The good folks of Edamam, a food-search database that aims to make finding good things to eat easier, are doing a giveaway of the app starting today on their Pinterest board.

Here in Cleveland, it’s cold and gloomy and I feel that some chicken soup with matzo balls, rustic as below, will be good for body and soul. It doesn’t have to be rustic, though; it can be four-star elegant if you put some craft into it!

Warms you up. A beautiful bowl of homemade matzo ball soup.  Photo by Donna Turner Ruhlman.

Matzo balls in soup can be plain, as here, or, at top, elegant. Either way they’re delicious.

There are two camps when it comes to matzo balls: those who prefer sinkers and those who like them light. I prefer the latter so you’ll find that these are light and fluffy.

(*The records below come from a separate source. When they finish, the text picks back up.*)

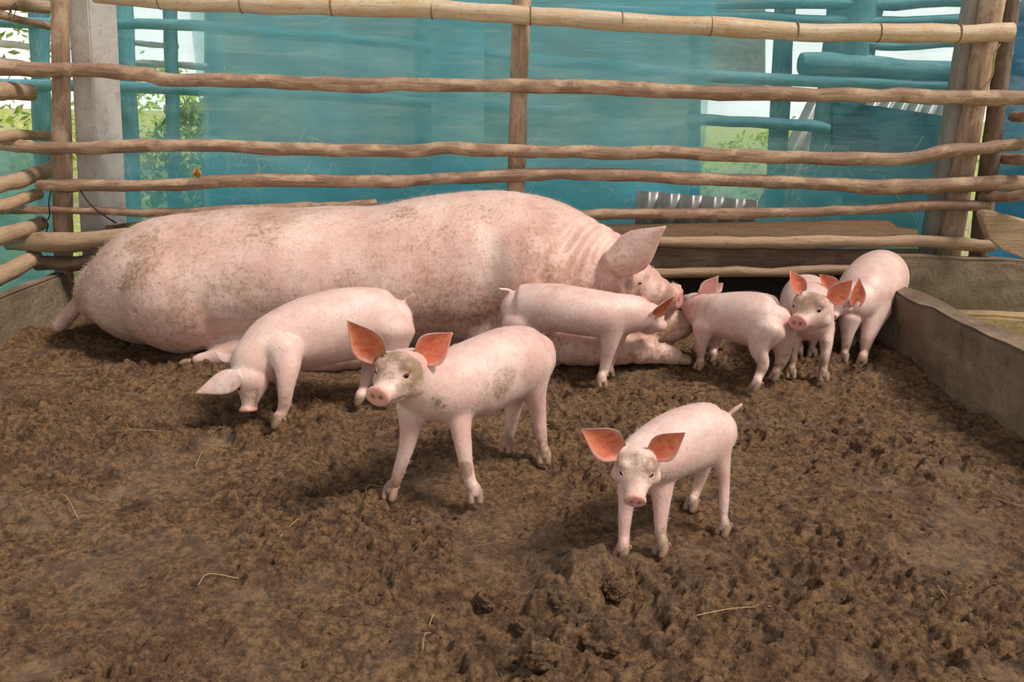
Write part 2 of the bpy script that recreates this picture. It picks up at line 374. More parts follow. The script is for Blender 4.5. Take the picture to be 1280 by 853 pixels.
def soil_grid(name, x0, x1, y0, y1, st):
    xs = np.arange(x0, x1 + st / 2, st); ys = np.arange(y0, y1 + st / 2, st); X, Y = np.meshgrid(xs, ys)
    h, sm = ground_h(X, Y); nx, ny = len(xs), len(ys)
    co = np.stack([X, Y, h], -1).reshape(-1, 3)
    i = np.arange((ny - 1) * nx).reshape(ny - 1, nx)[:, :-1].ravel()
    fc = np.stack([i, i + 1, i + nx + 1, i + nx], -1)
    me = bpy.data.meshes.new(name); me.vertices.add(len(co)); me.vertices.foreach_set('co', co.ravel())
    me.loops.add(fc.size); me.loops.foreach_set('vertex_index', fc.ravel()); me.polygons.add(len(fc))
    me.polygons.foreach_set('loop_start', np.arange(0, fc.size, 4)); me.update(calc_edges=True)
    a = me.attributes.new('smear', 'FLOAT', 'POINT'); a.data.foreach_set('value', sm.ravel().astype('f'))
    me.materials.append(M['soil']); me.shade_smooth()
    o = bpy.data.objects.new(name, me); COL.objects.link(o); return o
struct(soil_grid('floor', -1.72, 1.42, 0.6, 3.22, 0.0038))

# yard outside: one big sheet of grass and bare earth under everything
def mat_yard():
    m, nt, b = newmat('yard_grass'); v = objco(nt); a = noise(nt, v, 1.3, 6, 0.6); f = noise(nt, v, 30, 6, 0.7)
    c = mix(nt, ramp(nt, f, [(0.35, 0), (0.65, 1)]), (0.20, 0.28, 0.04), (0.72, 0.80, 0.24))
    c = mix(nt, ramp(nt, a, [(0.47, 0), (0.6, 1)]), c, (0.50, 0.42, 0.28)); L(nt, c, b.inputs['Base Color'])
    b.inputs['Roughness'].default_value = 0.9; bump(nt, f, b, 1.0, 0.03); return m
bm = bmesh.new(); n = 60
gr = [[bm.verts.new((-20 + 40 * i / n, -6 + 40 * j / n, -0.06 + .02 * mnoise.noise(Vector((i, j, 0)) * .7))) for j in range(n + 1)] for i in range(n + 1)]
quadsurf(bm, gr); bmesh.ops.recalc_face_normals(bm, faces=bm.faces); struct(link_bm('ground', bm, mat_yard()))

# ------------------------------------------------------------------ concrete curbs and trough
curb = link_bm('concrete_curb', hexa_bm([(1.225, 2.74, -.05), (1.33, 1.0, -.05), (1.41, 1.0, -.05), (1.30, 2.74, -.05),
        (1.215, 2.76, .205), (1.325, 1.0, .20), (1.40, 1.0, .20), (1.30, 2.76, .205)], 24, 0.010, 0.008), M['curb'], smooth=False)
tag(base_origin(curb), 'brown-grey concrete trough side running forward along the right of the pen', 'curb')
curb = link_bm('concrete_curb', hexa_bm([(-1.71, 3.12, -.05), (-1.71, 1.2, -.05), (-1.615, 1.2, -.05), (-1.655, 3.12, -.05),
        (-1.71, 3.12, .135), (-1.71, 1.2, .145), (-1.625, 1.2, .145), (-1.665, 3.12, .135)], 12, 0.004, 0.008), M['curb'], smooth=False)
tag(base_origin(curb), 'low grey concrete curb along the left edge beside the sow\'s rump', 'curb')
o = link_bm('trough_wall', hexa_bm([(1.335, 2.94, -.05), (2.6, 2.94, -.05), (2.6, 3.02, -.05), (1.335, 3.02, -.05),
        (1.335, 2.94, .265), (2.6, 2.94, .215), (2.6, 3.02, .215), (1.335, 3.02, .265)], 8, 0.008, 0.01), M['curb'], smooth=False)
tag(base_origin(o), 'rough dark concrete wall behind the trough in the right corner', 'wall')
o = link_bm('trough_wall', hexa_bm([(1.31, 2.54, -.05), (2.2, 2.50, -.05), (2.2, 2.58, -.05), (1.31, 2.62, -.05),
        (1.31, 2.54, .155), (2.2, 2.50, .145), (2.2, 2.58, .145), (1.31, 2.62, .155)], 8, 0.006, 0.01), M['trough'], smooth=False)
tag(base_origin(o), 'low yellowish concrete partition inside the trough at the right edge', 'wall')
# rounded wooden slab leaning in the corner
def slab(name, pxs, Y, t, m, label, cat, tilt=0.0):
    bm = bmesh.new(); f = [W(x, y, Y) for x, y in pxs]
    a = [bm.verts.new(p) for p in f]; b = [bm.verts.new(p + Vector((0, t, tilt))) for p in f]; n = len(f)
    bm.faces.new(a); bm.faces.new(b[::-1])
    for i in range(n): bm.faces.new((a[i], b[i], b[(i + 1) % n], a[(i + 1) % n]))
    bmesh.ops.recalc_face_normals(bm, faces=bm.faces)
    bmesh.ops.bevel(bm, geom=list(bm.edges), offset=0.004, segments=2, affect='EDGES')
    lay = bm.loops.layers.uv.verify()
    for fc in bm.faces:
        for l in fc.loops: l[lay].uv = (l.vert.co.x, l.vert.co.z + l.vert.co.y)
    o = link_bm(name, bm, m, smooth=False); base_origin(o); return tag(o, label, cat)
slab('wooden_slab', [(1227, 272), (1232, 267), (1245, 268), (1290, 280), (1340, 290), (1340, 352), (1300, 338), (1275, 322), (1252, 313), (1236, 298)], 2.83, .045, M['plank'],
     'grey-brown rounded wooden slab resting over the trough wall at the right edge', 'slab', 0.01)

# ------------------------------------------------------------------ posts and rails of the pen
YP, YR = 3.085, 3.028
def vpole(name, top, bot, Y, wpx, label, m, ext=0.0):
    a = W(*top, Y); b = W(*bot, Y); d = (a - b).normalized()
    k = (b.z + 0.05) / max(1e-3, d.z); b2 = b - d * k; a2 = a + d * ext; r = wpx / 2 / ppm(Y)
    pts = [[*(b2.lerp(a2, t)), r * (1.08 - .1 * t)] for t in np.linspace(0, 1, 7)]
    return pole(name, pts, label, 'post', m, up=(0, 1, 0), wob=0.0025)
vpole('wooden_post', (75, 2), (79, 285), YP, 21, 'round upright wooden post in front of the concrete pillar, left corner', M['post'], .35)
vpole('wooden_post', (652, 2), (645, 235), YP, 21, 'round upright wooden post in the middle of the back fence', M['post'], .35)
vpole('wooden_post', (1240, 2), (1190, 290), YP + .03, 27, 'pale leaning round post beside the concrete pillar, right corner', M['post'], .3)
vpole('wooden_post', (1262, 2), (1226, 290), YP + .07, 21, 'dark leaning post at far right, outermost of the corner posts', M['darkplank'], .3)
def sqpost(name, pts, Y, dep, label, m, side):
    (tl, tr, bl, br) = pts; A = [W(*p, Y) for p in (bl, br, tl, tr)]
    def down(b, t): d = (t - b); return b - d * ((b.z + .05) / d.z)
    def upw(b, t): d = (t - b).normalized(); return t + d * .3
    b0, b1 = down(A[0], A[2]), down(A[1], A[3]); t0, t1 = upw(A[0], A[2]), upw(A[1], A[3]); d = Vector((side, dep, 0))
    o = link_bm(name, hexa_bm([b0, b1, b1 + d, b0 + d, t0, t1, t1 + d, t0 + d], 6, .002, .004), m, smooth=False)
    return tag(base_origin(o), label, 'post')
sqpost('concrete_post', ((84, 0), (110, 0), (97, 240), (124, 240)), YP + .035, .10, 'square grey concrete pillar with pale side face, left corner', M['palecon'], .055)
sqpost('concrete_post', ((1211, 0), (1238, 0), (1170, 230), (1196, 230)), YP + .05, .09, 'square greenish grey leaning concrete pillar in the right corner', M['concrete'], .02)
# bamboo rail with joints
bam = [(118, -8), (230, 2), (320, 5), (415, 8), (540, 12), (652, 19), (780, 27), (890, 33), (1000, 39), (1100, 41), (1200, 42), (1264, 41)]
rows = railpx([(x, y, 21) for x, y in bam], YR - .005, 21)
root = pole('bamboo_rail', rows, 'pale jointed bamboo pole, topmost rail across the back fence', 'rail', M['bamboo'], wob=0.0008, capr=0.1, seg=18)
for nx in (200, 302, 415, 540, 663, 777, 888, 995, 1098, 1197):
    y = np.interp(nx, [p[0] for p in bam], [p[1] for p in bam]); p = W(nx, y, YR - .005); r = 10.9 / ppm(YR)
    bm = bmesh.new(); loft(bm, [[p.x - .002, p.y, p.z, r * 1.01, r * 1.01, r * 1.01], [p.x, p.y, p.z, r * 1.05, r * 1.05, r * 1.05], [p.x + .002, p.y, p.z, r * 1.01, r * 1.01, r * 1.01]], 18, cap=(.05, .05))
    j = link_bm('bamboo_joint', bm, M['joint'], root); j.location = -root.location
def rail(pts, th, label, m='bark', Y=YR, Y2=None, wob=.0042, name='wooden_rail', cap=.35):
    return pole(name, railpx(pts, Y, th, Y2), label, 'rail', M[m], wob=wob, capr=cap)
rail([(-60, 80), (0, 84), (60, 87), (120, 88), (180, 93), (210, 99), (300, 100), (400, 105), (500, 105), (640, 107), (720, 108), (820, 113), (900, 117), (1000, 118), (1100, 120), (1200, 121), (1290, 125), (1330, 127)],
     17, 'long crooked brown pole, second rail from the top of the back fence')
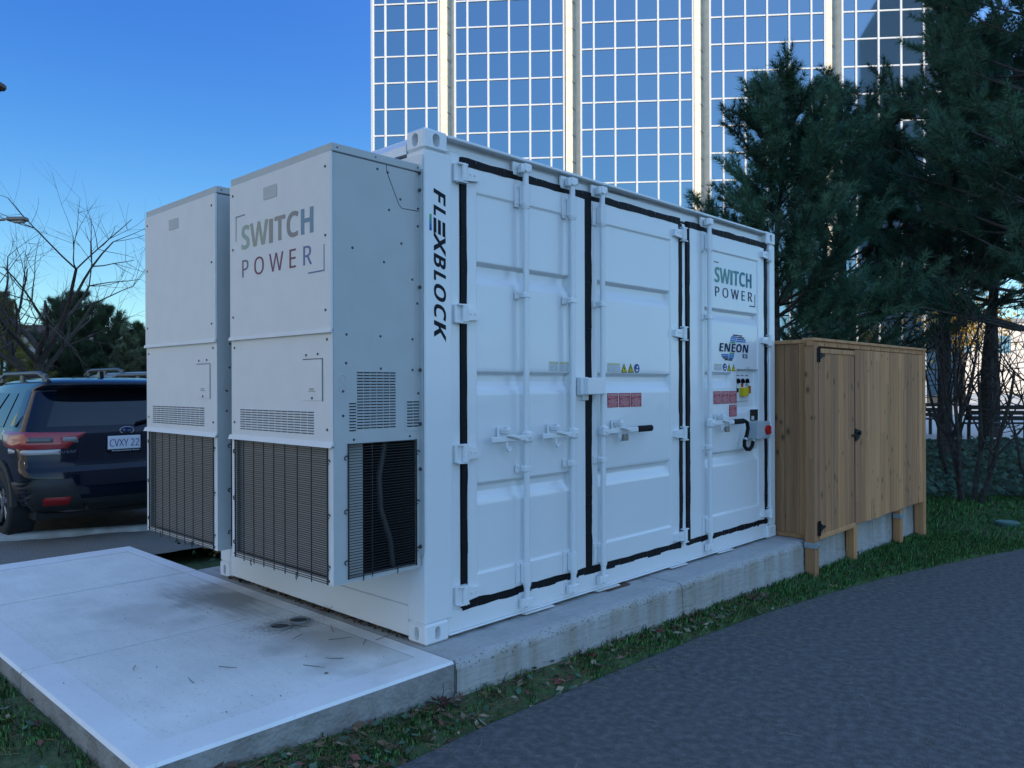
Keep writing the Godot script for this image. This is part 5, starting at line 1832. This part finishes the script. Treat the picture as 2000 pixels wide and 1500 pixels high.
func leaf(mb: MB, p: Vector3, s: float, c: Color) -> void:
	var d := Vector3(rng.randf_range(-1, 1), rng.randf_range(-1, 1), rng.randf_range(-1, 1)).normalized()
	var q := d.cross(Vector3(rng.randf_range(-1, 1), rng.randf_range(-1, 1), rng.randf_range(-1, 1))).normalized()
	mb.tri(p - d * s * 0.5, p + q * s * 0.32, p + d * s * 0.5)
	mb.tri(p - d * s * 0.5, p + d * s * 0.5, p - q * s * 0.32)
	mb.tint(Color(c.r, c.g, c.b))

func lamp(at: Vector3, h: float, way: float, label: String, arm: float) -> void:
	var o := thing("street_lamp", label, "street lamp", at, -0.811, "street lamps in the lot")
	var dir := Vector3(1, 0, 0)
	var m := MB.new()
	m.cyl(Vector3(0, 0, 0), Vector3(0, h - 0.15, 0), 0.085, 0.055, 12)
	m.bbox(Vector3(0, 0.10, 0), Vector3(0.34, 0.2, 0.34), 0.02)
	var met := mat(0.20, 0.19, 0.18, 0.5, 0.3)
	put("pole", m, met, o)
	m = MB.new()
	m.tube([Vector3(0, h - 0.2, 0), dir * arm * 0.3 + Vector3(0, h - 0.04, 0), dir * arm * 0.75 + Vector3(0, h, 0)], [0.05, 0.045, 0.04], 8)
	put("arm", m, met, o)
	m = MB.new()
	m.bbox(dir * (arm + 0.02) + Vector3(0, h + 0.01, 0), Vector3(0.62, 0.13, 0.28), 0.04)
	put("lamp_head", m, met if arm > 1.0 else mat(0.10, 0.06, 0.045, 0.5), o)
	m = MB.new()
	m.bbox(dir * (arm + 0.06) + Vector3(0, h - 0.075, 0), Vector3(0.36, 0.07, 0.20), 0.03)
	put("lens", m, mat(0.45, 0.45, 0.44, 0.2), o)

# ---------------------------------------------------------------- pines and the planted bank
func make_pines() -> void:
	rng.seed = 31
	tufts.clear()
	for k in 10: tufts.append(needle_tuft(26, 1.0, 0.062, 1.2))
	var dark := Color(0.055, 0.135, 0.080)
	var list := [
		["broad dark pine whose tips reach over the container's far end", Vector3(9.9, -0.4, -2.6), 6.9, 1.3, 2.35, 0.42, 1.0, Vector3(0.2, 0, 0.1)],
		["tallest dark pine, its crown running out of the photo's top beside the lawn", Vector3(12.2, -0.40, 0.75), 11.5, 2.7, 2.9, 0.5, 1.0, Vector3(-0.3, 0, 0.3)],
		["dark pine on the bank behind the enclosure, hidden low by the boards", Vector3(14.4, -0.2, -3.2), 8.1, 1.2, 2.9, 0.5, 1.0, Vector3(0.1, 0, 0)],
		["pine with a thick grey trunk on the bank just past the enclosure's end", Vector3(14.26, -0.12, -1.15), 9.4, 2.9, 2.5, 0.5, 0.95, Vector3(0.2, 0, 0.2)],
		["pine with a slanting trunk near the dark bench", Vector3(16.3, 0.0, -0.9), 9.0, 3.2, 2.4, 0.5, 0.9, Vector3(1.1, 0, 0.7)],
		["slender pine on top of the bank behind the bench", Vector3(18.9, 0.1, -1.3), 9.5, 3.3, 2.4, 0.5, 0.9, Vector3(0.2, 0, 0.1)],
		["pine with a stout trunk at the photo's edge, on the bank", Vector3(15.1, -0.1, 1.55), 10.5, 3.1, 2.7, 0.5, 0.95, Vector3(0.1, 0, -0.1)]]
	for q in list:
		var o := thing("pine_tree", q[0], "pine tree", q[1], 0.0, "pines on the planted bank")
		conifer(o, q[2], q[3], q[4], q[5], q[6], 0.155, dark * rng.randf_range(0.9, 1.15), mats.bark_grey if q[2] > 9.0 else mats.bark, 0.0, q[7])
	# leafless many-stemmed shrubs in front of the bank
	for q in [[Vector3(10.9, -0.42, 0.12), 3.6, 5, "leafless shrub of several dark stems at the lawn's far edge"], [Vector3(11.6, -0.40, 0.95), 3.0, 4, "leafless shrub at the photo's edge by the lawn"], [Vector3(12.9, -0.3, -0.6), 3.2, 4, "leafless shrub on the bank in front of the thick grey trunk"]]:
		var o := thing("bare_shrub", q[3], "shrub", q[0])
		for k in q[2]:
			var az := rng.randf() * TAU
			var mb := MB.new()
			limb(o, [mb], Vector3(cos(az), 0, sin(az)) * 0.12 - Vector3(0, 0.1, 0), Vector3(cos(az) * 0.25, 1.0, sin(az) * 0.25).normalized(), q[1] * rng.randf_range(0.6, 0.85), rng.randf_range(0.03, 0.05), 2, 0.5, 0.3)
			put("stem", mb, mats.bark, o)
	# an autumn tree in the sun beyond
	var a := thing("autumn_tree", "tree with yellow autumn leaves in the sun, seen between the pine trunks", "tree", Vector3(47.5, 0, -9))
	var t := MB.new()
	t.cyl(Vector3(0, 0, 0), Vector3(0, 4, 0), 0.22, 0.12)
	put("trunk", t, mats.bark, a)
	t = MB.new()
	for k in 1800:
		var d := Vector3(rng.randfn(), rng.randfn() * 0.8, rng.randfn()) * 1.1
		leaf(t, Vector3(0, 5.0, 0) + d, rng.randf_range(0.15, 0.3), Color(0.42, 0.27, 0.04) * rng.randf_range(0.6, 1.3))
	put("crown", t, mats.leafy, a)

func bench(at: Vector3, turn: float, label: String) -> void:
	var o := thing("park_bench", label, "bench", at, turn, "benches on the bank")
	var m := mat(0.02, 0.018, 0.017, 0.6)
	for k in 4:
		var b := MB.new()
		b.bbox(Vector3(0, 0.44, -0.18 + 0.11 * k), Vector3(1.5, 0.03, 0.09), 0.006)
		put("seat_slat", b, m, o)
	for k in 3:
		var b := MB.new()
		b.bbox(Vector3(0, 0.56 + 0.12 * k, -0.27 - 0.02 * k), Vector3(1.5, 0.09, 0.03), 0.006)
		put("back_slat", b, m, o)
	for s in [-0.68, 0.68]:
		for z in [-0.25, 0.18]:
			var b := MB.new()
			b.bbox(Vector3(s, 0.22, z), Vector3(0.06, 0.44, 0.06), 0.005)
			put("leg", b, m, o)
		var r := MB.new()
		r.bbox(Vector3(s, 0.62, -0.02), Vector3(0.06, 0.04, 0.5), 0.005)
		r.bbox(Vector3(s, 0.53, 0.18), Vector3(0.05, 0.18, 0.05), 0.005)
		r.bbox(Vector3(s, 0.64, -0.29), Vector3(0.05, 0.44, 0.05), 0.005)
		put("armrest", r, m, o)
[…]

Classic Chicken Soup with Matzo Balls

AKA Mr. Fluffies

Matzo Balls

  • 1 cup/140 grams matzo meal (or 4 squares of matzo, well pulverized in a food processor)
  • 4 eggs, beaten
  • 1/4 cup/60 grams schmaltz, melted (or, sigh, vegetable oil)
  • 1/4 cup/30 grams gribenes (optional)
  • 1/4 cup/60 milliliters chicken stock or water
  • 1 teaspoon baking powder
  • 1 teaspoon salt
  • 1/2 teaspoon ground black pepper
  1. Combine all the ingredients in a bowl and stir until they are all thoroughly mixed. Cover with plastic wrap and set aside at room temperature for 30 minutes, or refrigerate for up to 24 hours.
  2. With damp hands, form the matzo mixture into 8 golf ball-sized orbs (they will double in size).

For the Soup

  • 2 tablespoons/30 grams schmaltz (or canola oil if you’re low on schmaltz)
  • 1 Spanish onion, cut into medium dice
  • 2 carrots, peeled and cut into medium dice (optional)
  • 2 ribs celery, cut into medium dice (optional)
  • 2 quarts/2 liters chicken stock
  • salt to taste
  • 8 matzo balls
  • Chopped gribenes and parsley for finishing garnish (optional)
  1. In a large pot, melt the schmaltz over high heat, add the onion (and carrots and celery if using), and cook for a few minutes, just until the onion is translucent, giving it a four-finger pinch of salt as you stir.
  2. Add the stock and bring it to a simmer. Taste it and add more salt, if necessary. Add the matzo balls and let the soup return to a simmer. Reduce the heat to low, cover the pot, and simmer until the matzo balls are cooked through, 20 to 30 minutes.